La definición del continente establece tal vez una de las configuraciones espaciales más independientes de la medida, la escala, la proporción o la forma. Por un lado, continente será todo aquello que contiene dentro de sí a otra cosa, desde un cofre a una ventana, una habitación, una plaza, una cueva o un bosque: algo parecido a un lugar. Por otro lado, el continente como extensión de tierra separada por los océanos introduce la variable geográfica, la vastedad de un territorio original en movimiento, más allá de las fronteras políticas, la antigua deriva continental y su desplazamiento acordeónico que nos remite al origen virginal del Mundo.
Las múltiples capas y lecturas del continente habilitan -fíjense- una arquitectura para todas ellas, una cualidad
telescópica de orden sucesivo que estableciera (como la matrioska) un orden
inclusivo de anidaciones crecientes. Así la arquitectura podría contener ciudades desde cúpulas aéreas y protectoras, como la de Buckminster Fuller y Shoji Sadao para la ciudad de Nueva
York; ocupar bosques enteros mediante invernaderos gigantescos, como el Palacio de Cristal de Joseph Paxton en Londres, o diminutos como los instalados
por Junya Ishigami en el pabellón de Japón para la Bienal de Venecia; la
arquitectura se atrevería incluso con la delimitación de climas en la obra de Olafur
Eliasson o Philippe Rahm. Arquitectura, continente del Mundo.

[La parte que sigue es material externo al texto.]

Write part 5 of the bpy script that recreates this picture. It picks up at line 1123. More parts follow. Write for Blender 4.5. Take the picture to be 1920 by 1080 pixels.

Entre tanto, nuestros cuerpos se enredan en continentes cercanos, ergonómicos como sillas cascarón o trajes espaciales, elementales como ventanas y muros profundos, ilusorios como la invitación inaccesible de los espejos; espacios intermedios o la arquitectura como un hermoso disparate continental. Y sin embargo la vida nunca es contenible como no lo son las tormentas o los recuerdos, como no lo es el amor, la risa o el horizonte: las cosas verdaderamente importantes son aquellas que no podemos contener. La arquitectura será entonces un continente habilitante para el ser, una potencia, un cuerpo poroso para el espíritu (Sota), como aquella partitura que John Cage dedicara al silencio, un silencio contenido -paradójicamente- en cuatro minutos y treinta y tres segundos. Mapas en blanco. Continentes especulativos.